DIRECTION: Which lines run from the first one up to and including the one with "S.camera = cam"? Print exactly those.

SUPPLIED MATERIAL:
+---+

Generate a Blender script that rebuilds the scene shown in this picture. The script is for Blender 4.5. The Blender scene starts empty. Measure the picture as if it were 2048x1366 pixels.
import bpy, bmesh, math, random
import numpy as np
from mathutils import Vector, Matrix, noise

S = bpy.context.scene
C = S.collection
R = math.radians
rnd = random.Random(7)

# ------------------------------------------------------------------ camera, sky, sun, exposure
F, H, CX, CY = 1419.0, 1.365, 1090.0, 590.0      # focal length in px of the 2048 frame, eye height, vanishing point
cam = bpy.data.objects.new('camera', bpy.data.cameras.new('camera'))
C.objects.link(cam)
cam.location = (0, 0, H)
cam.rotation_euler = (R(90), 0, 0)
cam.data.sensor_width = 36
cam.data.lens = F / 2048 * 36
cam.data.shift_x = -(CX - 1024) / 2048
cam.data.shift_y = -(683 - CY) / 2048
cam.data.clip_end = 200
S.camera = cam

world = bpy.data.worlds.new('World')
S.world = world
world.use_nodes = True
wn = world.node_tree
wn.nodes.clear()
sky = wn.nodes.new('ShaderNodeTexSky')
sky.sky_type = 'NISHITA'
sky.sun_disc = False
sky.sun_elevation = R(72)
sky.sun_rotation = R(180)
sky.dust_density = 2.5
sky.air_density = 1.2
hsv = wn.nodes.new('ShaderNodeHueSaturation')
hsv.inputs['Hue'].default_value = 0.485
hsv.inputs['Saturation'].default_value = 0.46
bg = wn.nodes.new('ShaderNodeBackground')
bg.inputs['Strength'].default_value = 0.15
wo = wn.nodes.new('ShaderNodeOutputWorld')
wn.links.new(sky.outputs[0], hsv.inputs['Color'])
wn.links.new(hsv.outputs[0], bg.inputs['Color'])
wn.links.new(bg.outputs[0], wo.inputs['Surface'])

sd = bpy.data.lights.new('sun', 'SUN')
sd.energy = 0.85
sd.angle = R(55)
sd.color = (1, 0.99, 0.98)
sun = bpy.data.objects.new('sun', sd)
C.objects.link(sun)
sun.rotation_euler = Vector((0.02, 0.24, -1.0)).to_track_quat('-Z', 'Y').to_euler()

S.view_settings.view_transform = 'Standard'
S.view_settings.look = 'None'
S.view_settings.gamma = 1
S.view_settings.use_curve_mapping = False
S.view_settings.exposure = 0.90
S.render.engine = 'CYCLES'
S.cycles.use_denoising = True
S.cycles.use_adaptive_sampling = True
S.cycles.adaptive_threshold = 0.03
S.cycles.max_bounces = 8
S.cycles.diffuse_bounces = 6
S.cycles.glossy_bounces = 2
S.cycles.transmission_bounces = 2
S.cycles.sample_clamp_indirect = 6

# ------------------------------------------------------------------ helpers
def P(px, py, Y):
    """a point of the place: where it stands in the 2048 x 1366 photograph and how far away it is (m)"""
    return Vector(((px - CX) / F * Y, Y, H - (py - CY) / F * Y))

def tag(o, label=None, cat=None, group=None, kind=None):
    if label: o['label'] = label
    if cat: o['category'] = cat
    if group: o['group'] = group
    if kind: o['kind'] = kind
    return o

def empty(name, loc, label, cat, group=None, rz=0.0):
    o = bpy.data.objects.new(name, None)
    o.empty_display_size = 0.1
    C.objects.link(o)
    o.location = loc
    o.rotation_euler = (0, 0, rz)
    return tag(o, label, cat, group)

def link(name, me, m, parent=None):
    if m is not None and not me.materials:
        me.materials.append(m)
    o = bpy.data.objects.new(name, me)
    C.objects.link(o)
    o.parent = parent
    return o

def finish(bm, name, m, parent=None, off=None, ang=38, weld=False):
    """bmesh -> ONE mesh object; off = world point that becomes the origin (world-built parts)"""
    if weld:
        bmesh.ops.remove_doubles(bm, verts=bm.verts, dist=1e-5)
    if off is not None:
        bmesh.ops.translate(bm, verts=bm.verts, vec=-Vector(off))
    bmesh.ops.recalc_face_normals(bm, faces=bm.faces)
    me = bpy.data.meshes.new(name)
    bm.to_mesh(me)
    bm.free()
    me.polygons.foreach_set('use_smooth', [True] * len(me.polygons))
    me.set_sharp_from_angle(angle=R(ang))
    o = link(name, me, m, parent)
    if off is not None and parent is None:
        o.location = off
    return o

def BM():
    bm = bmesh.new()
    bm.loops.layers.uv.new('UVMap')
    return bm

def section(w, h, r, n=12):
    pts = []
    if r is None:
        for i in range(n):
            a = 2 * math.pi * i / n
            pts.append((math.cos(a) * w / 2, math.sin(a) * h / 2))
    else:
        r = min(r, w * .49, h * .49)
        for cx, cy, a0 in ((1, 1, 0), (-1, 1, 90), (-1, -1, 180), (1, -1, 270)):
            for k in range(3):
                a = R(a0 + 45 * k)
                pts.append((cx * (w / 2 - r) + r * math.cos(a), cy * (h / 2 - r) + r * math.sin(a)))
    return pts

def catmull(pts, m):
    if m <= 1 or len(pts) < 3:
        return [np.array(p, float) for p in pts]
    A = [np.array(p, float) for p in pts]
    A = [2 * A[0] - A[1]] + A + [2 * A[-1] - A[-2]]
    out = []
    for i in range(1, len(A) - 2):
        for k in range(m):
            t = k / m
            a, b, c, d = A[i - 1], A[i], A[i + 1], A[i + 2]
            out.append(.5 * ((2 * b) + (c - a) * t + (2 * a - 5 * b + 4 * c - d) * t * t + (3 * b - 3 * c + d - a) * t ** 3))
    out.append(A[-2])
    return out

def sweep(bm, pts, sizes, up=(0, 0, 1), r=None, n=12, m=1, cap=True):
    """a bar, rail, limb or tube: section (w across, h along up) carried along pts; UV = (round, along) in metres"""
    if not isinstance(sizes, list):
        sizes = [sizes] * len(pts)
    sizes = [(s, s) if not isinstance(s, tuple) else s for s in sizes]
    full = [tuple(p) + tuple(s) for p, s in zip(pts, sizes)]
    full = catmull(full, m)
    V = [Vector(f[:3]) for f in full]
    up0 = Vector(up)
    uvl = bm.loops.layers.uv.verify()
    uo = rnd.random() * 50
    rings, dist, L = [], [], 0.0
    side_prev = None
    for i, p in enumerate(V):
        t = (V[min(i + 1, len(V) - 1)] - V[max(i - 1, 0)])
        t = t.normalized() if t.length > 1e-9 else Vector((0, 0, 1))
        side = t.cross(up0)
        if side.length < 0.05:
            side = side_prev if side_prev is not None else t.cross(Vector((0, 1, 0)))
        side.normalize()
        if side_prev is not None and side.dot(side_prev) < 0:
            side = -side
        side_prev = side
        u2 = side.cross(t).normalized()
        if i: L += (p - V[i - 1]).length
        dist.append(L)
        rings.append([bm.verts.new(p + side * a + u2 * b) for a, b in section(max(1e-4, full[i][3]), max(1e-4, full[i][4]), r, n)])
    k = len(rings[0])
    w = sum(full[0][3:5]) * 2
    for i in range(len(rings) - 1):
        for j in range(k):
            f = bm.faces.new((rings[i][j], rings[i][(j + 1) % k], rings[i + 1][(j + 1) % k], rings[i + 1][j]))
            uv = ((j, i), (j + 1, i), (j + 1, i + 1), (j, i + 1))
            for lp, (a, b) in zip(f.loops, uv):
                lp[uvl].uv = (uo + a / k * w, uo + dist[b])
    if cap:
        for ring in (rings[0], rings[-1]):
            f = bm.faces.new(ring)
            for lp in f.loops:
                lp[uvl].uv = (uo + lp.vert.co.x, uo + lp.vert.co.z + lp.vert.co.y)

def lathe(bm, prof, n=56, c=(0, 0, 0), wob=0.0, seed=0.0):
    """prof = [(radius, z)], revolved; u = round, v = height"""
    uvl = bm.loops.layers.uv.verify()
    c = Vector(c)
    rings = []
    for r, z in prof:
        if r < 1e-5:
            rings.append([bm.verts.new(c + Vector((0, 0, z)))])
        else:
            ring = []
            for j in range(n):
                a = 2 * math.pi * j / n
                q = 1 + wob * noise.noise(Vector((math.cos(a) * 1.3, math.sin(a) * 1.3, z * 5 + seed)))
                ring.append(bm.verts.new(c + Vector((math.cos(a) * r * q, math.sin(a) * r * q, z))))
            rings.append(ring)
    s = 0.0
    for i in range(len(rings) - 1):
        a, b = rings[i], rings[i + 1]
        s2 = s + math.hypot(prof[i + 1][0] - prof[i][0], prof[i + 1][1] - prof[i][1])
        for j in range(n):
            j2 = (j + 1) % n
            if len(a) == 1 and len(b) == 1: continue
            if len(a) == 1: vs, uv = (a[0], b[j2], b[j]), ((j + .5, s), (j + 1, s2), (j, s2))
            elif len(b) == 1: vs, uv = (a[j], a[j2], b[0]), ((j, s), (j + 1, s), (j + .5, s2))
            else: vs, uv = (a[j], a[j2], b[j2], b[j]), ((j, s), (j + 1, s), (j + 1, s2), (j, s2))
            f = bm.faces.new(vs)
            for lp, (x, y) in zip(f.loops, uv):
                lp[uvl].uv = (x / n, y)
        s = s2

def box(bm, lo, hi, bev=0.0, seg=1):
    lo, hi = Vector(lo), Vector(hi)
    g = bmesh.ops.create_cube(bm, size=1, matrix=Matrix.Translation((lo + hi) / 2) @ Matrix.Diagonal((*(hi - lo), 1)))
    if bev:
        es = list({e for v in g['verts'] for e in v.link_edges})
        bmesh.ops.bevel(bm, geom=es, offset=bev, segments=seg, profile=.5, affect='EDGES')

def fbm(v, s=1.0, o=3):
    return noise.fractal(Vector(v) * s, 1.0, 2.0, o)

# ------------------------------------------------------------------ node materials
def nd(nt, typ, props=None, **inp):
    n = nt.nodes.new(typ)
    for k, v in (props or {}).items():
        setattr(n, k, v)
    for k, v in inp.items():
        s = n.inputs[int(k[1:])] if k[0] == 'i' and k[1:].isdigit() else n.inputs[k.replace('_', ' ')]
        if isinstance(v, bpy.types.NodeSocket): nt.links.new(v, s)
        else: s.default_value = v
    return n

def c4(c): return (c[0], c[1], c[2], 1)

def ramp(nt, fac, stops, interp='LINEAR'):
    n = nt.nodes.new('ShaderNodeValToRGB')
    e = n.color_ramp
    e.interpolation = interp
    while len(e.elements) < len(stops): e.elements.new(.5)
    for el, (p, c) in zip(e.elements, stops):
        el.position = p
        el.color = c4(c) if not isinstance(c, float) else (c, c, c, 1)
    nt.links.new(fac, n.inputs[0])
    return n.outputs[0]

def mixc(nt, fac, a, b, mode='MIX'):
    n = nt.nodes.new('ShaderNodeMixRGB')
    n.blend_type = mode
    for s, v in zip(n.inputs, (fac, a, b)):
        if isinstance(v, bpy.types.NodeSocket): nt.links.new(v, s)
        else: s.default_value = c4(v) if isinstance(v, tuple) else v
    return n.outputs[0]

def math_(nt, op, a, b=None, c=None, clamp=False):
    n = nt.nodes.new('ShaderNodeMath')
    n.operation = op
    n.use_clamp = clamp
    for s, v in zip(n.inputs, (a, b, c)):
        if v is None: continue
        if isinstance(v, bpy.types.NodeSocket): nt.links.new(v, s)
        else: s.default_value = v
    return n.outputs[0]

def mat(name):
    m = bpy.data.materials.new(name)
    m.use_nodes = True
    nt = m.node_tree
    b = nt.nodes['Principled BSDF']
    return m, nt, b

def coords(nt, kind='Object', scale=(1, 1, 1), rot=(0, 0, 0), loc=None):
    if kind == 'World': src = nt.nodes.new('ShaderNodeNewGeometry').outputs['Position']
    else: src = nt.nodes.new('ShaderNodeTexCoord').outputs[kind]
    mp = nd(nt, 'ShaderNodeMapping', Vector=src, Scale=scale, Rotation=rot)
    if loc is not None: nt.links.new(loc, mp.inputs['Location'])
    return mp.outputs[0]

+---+

SOLUTION FOR THIS TASK:
Generate a Blender script that rebuilds the scene shown in this picture. The script is for Blender 4.5. The Blender scene starts empty. Measure the picture as if it were 2048x1366 pixels.
import bpy, bmesh, math, random
import numpy as np
from mathutils import Vector, Matrix, noise

S = bpy.context.scene
C = S.collection
R = math.radians
rnd = random.Random(7)

# ------------------------------------------------------------------ camera, sky, sun, exposure
F, H, CX, CY = 1419.0, 1.365, 1090.0, 590.0      # focal length in px of the 2048 frame, eye height, vanishing point
cam = bpy.data.objects.new('camera', bpy.data.cameras.new('camera'))
C.objects.link(cam)
cam.location = (0, 0, H)
cam.rotation_euler = (R(90), 0, 0)
cam.data.sensor_width = 36
cam.data.lens = F / 2048 * 36
cam.data.shift_x = -(CX - 1024) / 2048
cam.data.shift_y = -(683 - CY) / 2048
cam.data.clip_end = 200
S.camera = cam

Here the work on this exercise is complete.